Key signatures started with an understanding of which notes sound good together, either as chords or individual progression. Different notes played together make different kinds of melody. For instance, most sad songs are in a minor key. The same goes for the major keys. If you mix some major notes together, it sounds more hopeful, upbeat, or happy. 

Although not aways the practice, most songs follow a pattern of returning to one tone frequently. Some composers always end their songs on this key note. This note affects the tone of the entire song and keeps the melody consistent, rather than sounding like a bunch of random sounds played by a child on a piano. With that note comes the key signature, which is made up of other notes that sound pleasing with that key note. 

The key signature can be identified by the accidental symbols at the beginning of the measure. These show which notes should be played as sharp, which notes are played as flat, and which are natural. Placing the accidentals at the beginning eliminates the need to notate them throughout the music, making it difficult to read with little flat, natural, and sharp symbols everywhere. In addition, one just needs to look at the time signature to immediately know in which key the piece is played. 

Key signatures use the rules of the 12 major and 12 minor scales. But because there are three keys that each have two names, there are 15 key signatures. The keys of B and C-flat use the same tones, and therefore have the same sound. This also applies to the keys of D-flat and C-Sharp, and G-flat and F-sharp. 

Key signatures1All this sounds complicated, so how do we know which notes are which? By using The Circle of Fifths, which is a logical map of how each key is correctly played. Reading clockwise around the circle, each note is a perfect fifth apart. A perfect fifth is comprised of three tones and one semi-tone. If you start at the top of the Circle of Fifths, you will see a C major. On a keyboard, count up three tones and one semitone, and you get the G, which is next on the circle. 

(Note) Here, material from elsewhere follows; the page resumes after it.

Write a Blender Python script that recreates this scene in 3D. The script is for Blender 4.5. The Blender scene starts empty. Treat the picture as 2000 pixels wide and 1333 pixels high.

As you progress around the circle going clockwise, you will see that each perfect fifth adds another sharp to the key. For instance, the G, being the first fifth after the top C, adds one sharp on the G line. The next note, a D, is a perfect fifth after G and it adds another sharp on the D line, totaling two sharps. Ascend by another fifth and you get the A, which adds a third sharp on the A line. Alternatively, if you go counterclockwise around the circle, you will see that the intervals are perfect fourths, which is five semitones.

The key at the very bottom can be written as a F-sharp or a G-flat, and can use either flats or sharps to achieve the same sound. At that point, going back up the left side of the circle you will see that the keys use flats only and will decrease the number of flats used until it starts again clean at the C. The bottom three keys in the circle can all be played with sharps or flats, and these are the reason there are 15 keys, rather than 12 like the scales.